= STATED EXERCISE =
Check every line of the material below for the string "objects", and return the ones that have it.

= DATA PROVIDED =
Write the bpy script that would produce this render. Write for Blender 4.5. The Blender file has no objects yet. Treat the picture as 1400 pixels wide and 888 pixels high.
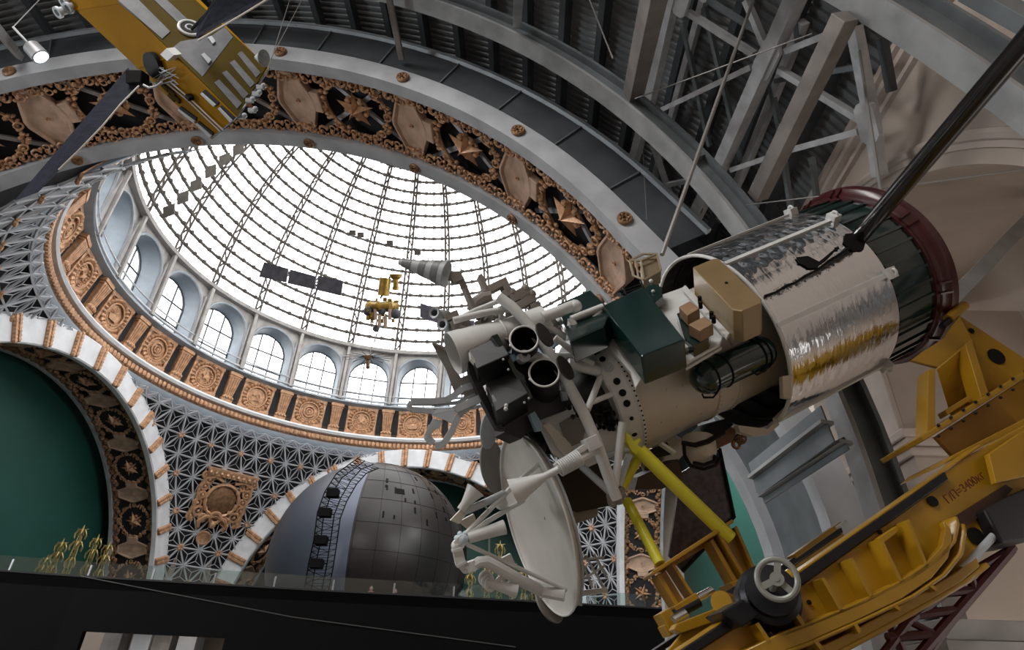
import bpy, math, random
import numpy as np
from mathutils import Matrix, Vector
random.seed(7)
A = np.array
SC = bpy.context.scene
COL = SC.collection
PI = math.pi
R_ = math.radians
# ------------------------------------------------------------------ camera
FPX, PITCH, ROLL, YAW = 835.2386, .553, .0351, -.0404
_c, _s = math.cos(PITCH), math.sin(PITCH)
FW = A([_c*math.sin(YAW), _c*math.cos(YAW), _s]); _r = A([math.cos(YAW), -math.sin(YAW), 0]); _u = np.cross(_r, FW)
RT = math.cos(ROLL)*_r + math.sin(ROLL)*_u; UP = -math.sin(ROLL)*_r + math.cos(ROLL)*_u
O = A([0, 0, 1.7])
cam = bpy.data.objects.new('camera', bpy.data.cameras.new('camera')); COL.objects.link(cam)
cam.data.sensor_width = 36; cam.data.lens = 36*FPX/1400; cam.data.clip_end = 500
cam.matrix_world = Matrix(((RT[0], UP[0], -FW[0], O[0]), (RT[1], UP[1], -FW[1], O[1]), (RT[2], UP[2], -FW[2], O[2]), (0, 0, 0, 1)))
SC.camera = cam
def ray(x, y): return FW + RT*(x-700)/FPX - UP*(y-444)/FPX
def onX(x, y, X): d = ray(x, y); return O + d*X/d[0]
def onY(x, y, Y): d = ray(x, y); return O + d*Y/d[1]
def onZ(x, y, Z): d = ray(x, y); return O + d*(Z-1.7)/d[2]
def at(x, y, D): return O + ray(x, y)*D
def onP(x, y, p, n): d = ray(x, y); return O + d*((A(p)-O)@n)/(d@n)
def nrm(v): v = A(v, dtype=float); return v/np.linalg.norm(v)
# ------------------------------------------------------------------ mesh collector
class MB:
    def __init__(s): s.v = []; s.f = []
    def add(s, vs, fs):
        o = len(s.v); s.v += [tuple(float(q) for q in p) for p in vs]; s.f += [tuple(i+o for i in f) for f in fs]; return s
    def box(s, c, dx, dy=None, dz=None):
        """half vectors"""
        c = A(c, dtype=float)
        if dy is None: dx, dy, dz = A([dx[0], 0, 0]), A([0, dx[1], 0]), A([0, 0, dx[2]])
        dx, dy, dz = A(dx, dtype=float), A(dy, dtype=float), A(dz, dtype=float)
        vs = [c+i*dx+j*dy+k*dz for k in (-1, 1) for j in (-1, 1) for i in (-1, 1)]
        fs = [(0, 2, 3, 1), (4, 5, 7, 6), (0, 1, 5, 4), (2, 6, 7, 3), (0, 4, 6, 2), (1, 3, 7, 5)]
        if np.dot(np.cross(dx, dy), dz) < 0: fs = [f[::-1] for f in fs]
        return s.add(vs, fs)
    def prism(s, poly, vec):
        poly = [A(p, dtype=float) for p in poly]; vec = A(vec, dtype=float); n = len(poly)
        nn = sum(np.cross(poly[i]-poly[0], poly[(i+1) % n]-poly[0]) for i in range(n))
        if nn@vec > 0: poly = poly[::-1]
        return s.add(poly+[p+vec for p in poly], [tuple(range(n)), tuple(range(2*n-1, n-1, -1))]+[(i, i+n, (i+1) % n+n, (i+1) % n) for i in range(n)])
    def taper(s, a, b):
        """loft between two equal polygons with caps"""
        n = len(a); a = [A(p, dtype=float) for p in a]; b = [A(p, dtype=float) for p in b]
        return s.add(a+b, [tuple(range(n))[::-1], tuple(range(n, 2*n))]+[(i, (i+1) % n, (i+1) % n+n, i+n) for i in range(n)])
    def tube(s, pts, r, n=8, closed=False, caps=True, ang0=0.0):
        pts = [A(p, dtype=float) for p in pts]; m = len(pts)
        rr = r if isinstance(r, (list, tuple)) else [r]*m
        vs = []; ref = None
        for i in range(m):
            if closed: t = pts[(i+1) % m]-pts[i-1]
            else: t = pts[min(i+1, m-1)]-pts[max(i-1, 0)]
            t = t/(np.linalg.norm(t)+1e-12)
            if ref is None:
                ref = A([0, 0, 1.]) if abs(t[2]) < .9 else A([1., 0, 0])
            e1 = ref - t*(ref@t); e1 /= np.linalg.norm(e1)+1e-12; e2 = np.cross(t, e1); ref = e1
            k = 1.0
            if 0 < i < m-1 and not closed:
                a = nrm(pts[i]-pts[i-1]+1e-12); b = nrm(pts[i+1]-pts[i]+1e-12); k = 1/max(.6, math.sqrt(max(0, (1+a@b)/2)))
            for j in range(n):
                w = 2*PI*j/n+ang0
                vs.append(pts[i]+rr[i]*k*(math.cos(w)*e1+math.sin(w)*e2))
        fs = []
        for i in range(m if closed else m-1):
            for j in range(n):
                a, b = i*n+j, i*n+(j+1) % n; c, d = ((i+1) % m)*n+(j+1) % n, ((i+1) % m)*n+j
                fs.append((a, b, c, d))
        if caps and not closed: fs += [tuple(range(n))[::-1], tuple(range((m-1)*n, m*n))]
        return s.add(vs, fs)
    def bar(s, a, b, w, h=None, up=(0, 0, 1)):
        """rectangular bar a-b, width w, height h along up"""
        a = A(a, dtype=float); b = A(b, dtype=float); h = w if h is None else h; t = b-a; L = np.linalg.norm(t)
        if L < 1e-6: return s
        t /= L; up = A(up, dtype=float); e = up-t*(up@t)
        if np.linalg.norm(e) < 1e-4: up = A([1., .3, 0]); e = up-t*(up@t)
        e /= np.linalg.norm(e); g = np.cross(t, e)
        return s.box((a+b)/2, t*L/2, g*w/2, e*h/2)
    def lathe(s, o, ax, prof, n=32, a0=0.0, a1=2*PI, ref=None):
        """prof = [(r, h)...] around axis ax from o"""
        o = A(o, dtype=float); ax = nrm(ax)
        if ref is None: ref = A([0, 0, 1.]) if abs(ax[2]) < .9 else A([1., 0, 0])
        e1 = nrm(A(ref)-ax*(A(ref)@ax)); e2 = np.cross(ax, e1); full = abs(a1-a0-2*PI) < 1e-6; m = n if full else n+1
        vs = []
        for r, h in prof:
            for j in range(m):
                w = a0+(a1-a0)*j/n; vs.append(o+ax*h+r*(math.cos(w)*e1+math.sin(w)*e2))
        fs = []
        for i in range(len(prof)-1):
            for j in range(n):
                k = (j+1) % m; fs.append((i*m+j, i*m+k, (i+1)*m+k, (i+1)*m+j))
        return s.add(vs, fs)
    def disc(s, o, ax, r, th, n=24):
        return s.lathe(o, ax, [(1e-4, 0), (r, 0), (r, th), (1e-4, th)], n)
    def torus(s, o, ax, R, r, n=32, k=8, bump=0.0, fb=0):
        o = A(o, dtype=float); ax = nrm(ax); ref = A([0, 0, 1.]) if abs(ax[2]) < .9 else A([1., 0, 0])
        e1 = nrm(ref-ax*(ref@ax)); e2 = np.cross(ax, e1); vs = []; fs = []
        for i in range(n):
            w = 2*PI*i/n; d = math.cos(w)*e1+math.sin(w)*e2; rr = r*(1+bump*math.cos(fb*w))
            for j in range(k):
                q = 2*PI*j/k; vs.append(o+d*(R+rr*math.cos(q))+ax*rr*math.sin(q))
        for i in range(n):
            for j in range(k): fs.append((i*k+j, ((i+1) % n)*k+j, ((i+1) % n)*k+(j+1) % k, i*k+(j+1) % k))
        return s.add(vs, fs)
    def ball(s, c, r, n=10, m=6, sc=(1, 1, 1), fr=None):
        c = A(c, dtype=float); vs = []; fs = []
        fr = fr if fr is not None else (A([1., 0, 0]), A([0, 1., 0]), A([0, 0, 1.]))
        for i in range(m+1):
            t = PI*i/m
            for j in range(n):
                w = 2*PI*j/n; p = (math.sin(t)*math.cos(w)*sc[0], math.sin(t)*math.sin(w)*sc[1], math.cos(t)*sc[2])
                vs.append(c+r*(p[0]*fr[0]+p[1]*fr[1]+p[2]*fr[2]))
        for i in range(m):
            for j in range(n): fs.append((i*n+j, (i+1)*n+j, (i+1)*n+(j+1) % n, i*n+(j+1) % n))
        return s.add(vs, fs)
    def grid(s, rows, closed=False):
        """rows: list of equal lists of points -> quad surface"""
        n = len(rows[0]); vs = [p for r in rows for p in r]; fs = []
        for i in range(len(rows)-1):
            for j in range(n if closed else n-1):
                k = (j+1) % n; fs.append((i*n+j, i*n+k, (i+1)*n+k, (i+1)*n+j))
        return s.add(vs, fs)
    def mesh(s, name, mat, smooth=35):
        me = bpy.data.meshes.new(name); me.from_pydata(s.v, [], s.f); me.validate(); me.update()
        me.materials.append(mat)
        if smooth:
            me.shade_smooth() if hasattr(me, 'shade_smooth') else [setattr(p, 'use_smooth', True) for p in me.polygons]
            me.set_sharp_from_angle(angle=R_(smooth))
        return me
    def out(s, name, mat, parent=None, smooth=35, bevel=0, solid=0, local=False):
        o = bpy.data.objects.new(name, s.mesh(name, mat, smooth)); COL.objects.link(o)
        if parent is not None:
            o.parent = parent
            if not local: o.matrix_parent_inverse = WM(parent).inverted()
        if solid:
            m = o.modifiers.new('solid', 'SOLIDIFY'); m.thickness = solid; m.offset = 0
        if bevel:
            m = o.modifiers.new('bevel', 'BEVEL'); m.width = bevel; m.segments = 2; m.limit_method = 'ANGLE'; m.angle_limit = R_(40)
        return o
def WM(o):
    m = o.matrix_basis.copy()
    if o.parent is not None: m = WM(o.parent) @ o.matrix_parent_inverse @ m
    return m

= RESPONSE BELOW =
Write the bpy script that would produce this render. Write for Blender 4.5. The Blender file has no objects yet. Treat the picture as 1400 pixels wide and 888 pixels high.
cam = bpy.data.objects.new('camera', bpy.data.cameras.new('camera')); COL.objects.link(cam)
        o = bpy.data.objects.new(name, s.mesh(name, mat, smooth)); COL.objects.link(o)